The UK government merely states that legislative proposals on this matter will be discussed with Northern Ireland’s political parties. It also proposes that a rule would be vetoed in “the absence of a cross-community vote … unless the Government could demonstrate that there were exceptional circumstances to justify it, or show that the measure would not lead to new regulatory borders between Great Britain and Northern Ireland”.

It is in this context that the DUP is presently deciding whether to accept the Windsor Framework and return to Stormont. The response from the senior party figures have been mixed. On a Times Radio podcast, the DUP’s Chief Whip, Sammy Wilson MP bemoaned that “the final decision on this will be made by the UK government”, apparently unaware that that tends to happen when one is an “integral part” of the UK. Former party leader Peter Robinson struck a more ambiguous tone on Facebook this week, stating that the DUP should consider whether it’s position might “place unionism and Northern Ireland on more perilous ground”.

However, the uncertainty of the situation may work in the DUP’s favour. One anonymous source from the SDLP suggested that the Framework offers a “constructive ambiguity”. Growing strain on Northern Ireland’s public services and the present cost of living crisis have seen the DUP under increasing pressure to return to Stormont. A Schrödinger’s Protocol as it where, that does not explicitly fulfil or violate the party’s redlines may be required to seal the deal.

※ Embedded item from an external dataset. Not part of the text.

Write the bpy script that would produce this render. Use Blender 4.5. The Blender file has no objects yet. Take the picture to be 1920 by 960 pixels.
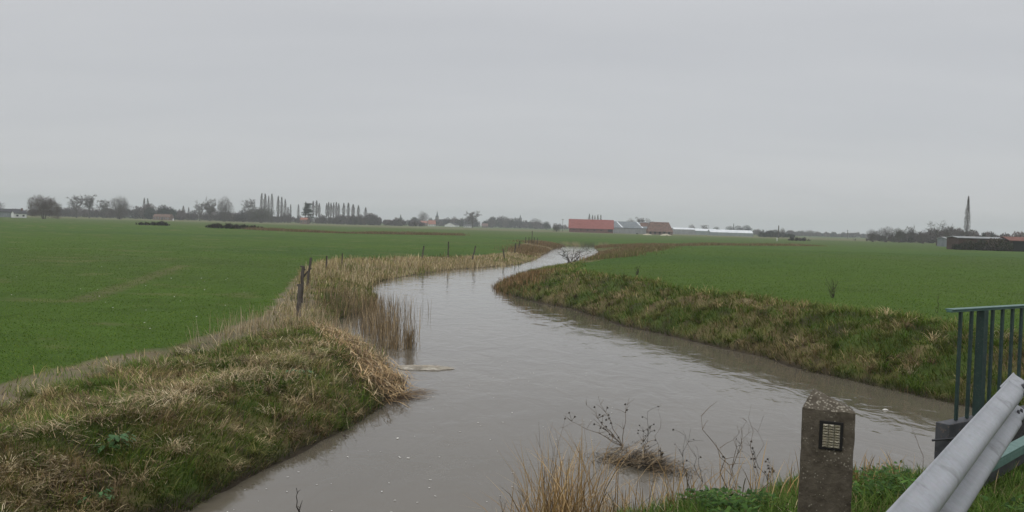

Indeed, as DUP members study the minutia of the Stormont Brake and the Windsor Framework, they may very well find solace and guidance from the Bible. After all, the party is famous for being founded by a God-fearing Free Presbyterian preacher man. In 1 Corinthians 9, Paul the Apostle states “I have become all things to all people so that by all possible means I might save some. I do all this for the sake of the gospel, that I may share in its blessings”. If the DUP can accept a Framework that is “all things to all people”, they would do well to “share in its blessings”.